To escape McCarthyism and as inspired by a trip he took around Europe, Rubinstein moved to England in 1952 to pursue a PhD at London School of Economics, where his doctoral thesis was on The decline of the Liberal Party 1880-1900.[1] After graduating, Rubinstein joined the Labour Party, became a naturalised British citizen in 1964, and began teaching social history the University of Hull the following year. He also joined The Ramblers and was a campaigner for Palestinian rights and better transport.[2]
In 1956, Rubinstein married Shirley Livingstone, with whom he had three children. They later divorced, and Rubenstein remarried writer and researcher Ann Holt in 1974. Rubinstein and Holt later became members of the Religious Society of Friends.[2]
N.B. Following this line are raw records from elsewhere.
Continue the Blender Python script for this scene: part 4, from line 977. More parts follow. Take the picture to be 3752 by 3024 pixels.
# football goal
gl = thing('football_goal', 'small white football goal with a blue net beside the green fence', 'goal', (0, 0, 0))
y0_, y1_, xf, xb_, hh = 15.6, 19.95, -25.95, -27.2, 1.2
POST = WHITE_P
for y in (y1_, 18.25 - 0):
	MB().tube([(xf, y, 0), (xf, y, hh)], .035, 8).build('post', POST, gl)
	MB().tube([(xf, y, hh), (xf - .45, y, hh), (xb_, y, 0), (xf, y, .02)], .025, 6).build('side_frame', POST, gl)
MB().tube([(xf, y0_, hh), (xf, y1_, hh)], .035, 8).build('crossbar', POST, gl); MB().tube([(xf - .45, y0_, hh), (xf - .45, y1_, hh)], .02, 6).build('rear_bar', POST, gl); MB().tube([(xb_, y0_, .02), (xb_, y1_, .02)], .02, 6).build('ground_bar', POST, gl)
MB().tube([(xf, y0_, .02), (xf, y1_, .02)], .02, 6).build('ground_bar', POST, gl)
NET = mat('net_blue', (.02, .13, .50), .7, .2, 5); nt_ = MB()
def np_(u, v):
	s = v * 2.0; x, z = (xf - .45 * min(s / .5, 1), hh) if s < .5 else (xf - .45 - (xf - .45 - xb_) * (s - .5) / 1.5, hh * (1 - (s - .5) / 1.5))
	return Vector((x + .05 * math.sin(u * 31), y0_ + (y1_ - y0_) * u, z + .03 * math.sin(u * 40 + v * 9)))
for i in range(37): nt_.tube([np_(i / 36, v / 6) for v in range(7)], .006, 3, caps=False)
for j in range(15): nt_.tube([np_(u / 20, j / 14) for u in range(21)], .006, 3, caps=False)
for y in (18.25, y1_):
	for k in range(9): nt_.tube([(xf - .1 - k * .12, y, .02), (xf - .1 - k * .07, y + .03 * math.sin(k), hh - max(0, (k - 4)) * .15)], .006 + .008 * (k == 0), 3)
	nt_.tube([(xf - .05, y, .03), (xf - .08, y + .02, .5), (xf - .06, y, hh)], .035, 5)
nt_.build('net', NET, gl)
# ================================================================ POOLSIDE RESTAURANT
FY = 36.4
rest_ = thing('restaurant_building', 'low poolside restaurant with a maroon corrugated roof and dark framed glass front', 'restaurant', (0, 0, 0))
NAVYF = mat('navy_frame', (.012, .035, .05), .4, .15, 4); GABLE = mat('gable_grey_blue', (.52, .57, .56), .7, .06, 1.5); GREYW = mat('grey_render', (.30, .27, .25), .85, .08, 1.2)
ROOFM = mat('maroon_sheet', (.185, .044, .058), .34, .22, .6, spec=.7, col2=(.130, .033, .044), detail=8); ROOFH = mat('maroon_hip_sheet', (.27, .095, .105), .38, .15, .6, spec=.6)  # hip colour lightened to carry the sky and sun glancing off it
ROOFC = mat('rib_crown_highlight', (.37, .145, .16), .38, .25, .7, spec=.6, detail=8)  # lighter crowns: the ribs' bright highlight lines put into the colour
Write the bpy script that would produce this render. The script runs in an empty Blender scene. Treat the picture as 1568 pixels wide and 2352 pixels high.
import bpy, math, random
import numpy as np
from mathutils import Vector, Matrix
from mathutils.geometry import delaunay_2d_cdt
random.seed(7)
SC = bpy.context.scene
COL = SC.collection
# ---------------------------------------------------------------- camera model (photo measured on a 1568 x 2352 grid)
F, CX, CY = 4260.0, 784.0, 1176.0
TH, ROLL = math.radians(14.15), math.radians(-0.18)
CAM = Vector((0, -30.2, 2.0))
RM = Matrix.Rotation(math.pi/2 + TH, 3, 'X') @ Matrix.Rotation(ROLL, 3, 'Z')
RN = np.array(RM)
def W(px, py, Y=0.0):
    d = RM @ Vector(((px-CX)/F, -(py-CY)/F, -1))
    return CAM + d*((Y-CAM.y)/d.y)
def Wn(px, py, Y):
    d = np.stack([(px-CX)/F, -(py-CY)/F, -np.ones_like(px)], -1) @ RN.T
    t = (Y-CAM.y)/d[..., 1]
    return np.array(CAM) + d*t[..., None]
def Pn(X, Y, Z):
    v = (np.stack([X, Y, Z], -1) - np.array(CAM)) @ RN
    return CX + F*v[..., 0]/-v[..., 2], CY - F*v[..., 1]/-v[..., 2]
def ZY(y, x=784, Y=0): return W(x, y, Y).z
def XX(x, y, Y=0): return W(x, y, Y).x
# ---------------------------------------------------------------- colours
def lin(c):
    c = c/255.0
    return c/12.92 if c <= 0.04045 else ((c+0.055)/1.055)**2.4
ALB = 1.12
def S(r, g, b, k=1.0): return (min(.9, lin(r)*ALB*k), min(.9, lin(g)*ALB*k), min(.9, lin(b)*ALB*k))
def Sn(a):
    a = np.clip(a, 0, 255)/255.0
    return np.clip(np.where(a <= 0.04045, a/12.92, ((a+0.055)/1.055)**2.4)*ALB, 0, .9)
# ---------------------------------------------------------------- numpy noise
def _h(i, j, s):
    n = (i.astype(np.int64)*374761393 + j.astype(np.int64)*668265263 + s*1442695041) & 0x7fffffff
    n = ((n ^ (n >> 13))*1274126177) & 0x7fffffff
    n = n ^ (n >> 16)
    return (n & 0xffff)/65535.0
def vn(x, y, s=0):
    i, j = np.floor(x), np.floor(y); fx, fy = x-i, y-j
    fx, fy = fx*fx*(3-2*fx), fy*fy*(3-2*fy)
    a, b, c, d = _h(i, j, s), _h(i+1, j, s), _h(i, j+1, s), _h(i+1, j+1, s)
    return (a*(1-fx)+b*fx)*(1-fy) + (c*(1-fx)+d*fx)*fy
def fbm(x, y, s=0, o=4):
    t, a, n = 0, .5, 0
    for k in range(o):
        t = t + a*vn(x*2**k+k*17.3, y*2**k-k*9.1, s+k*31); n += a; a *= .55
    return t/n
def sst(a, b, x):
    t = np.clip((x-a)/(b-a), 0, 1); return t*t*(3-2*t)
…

After leaving Hull in 1988, Rubinstein, a Francophile, taught at French universities in Tours, Angers, and Boulogne. Back in England, he worked in local government in Tower Hamlets and Maidstone as a council and Labour Party adviser. Rubenstein and Holt retired to York in 1997, where he was an honorary fellow of the University of York.[3] He continued to write about Quakers, York, and the history of the Labour Party. He traveled frequently and refused to own a car, relying solely on public transport and protesting rural service cuts.[2]
He specialized in the 19th and 20th centuries and wrote approximately 20 books.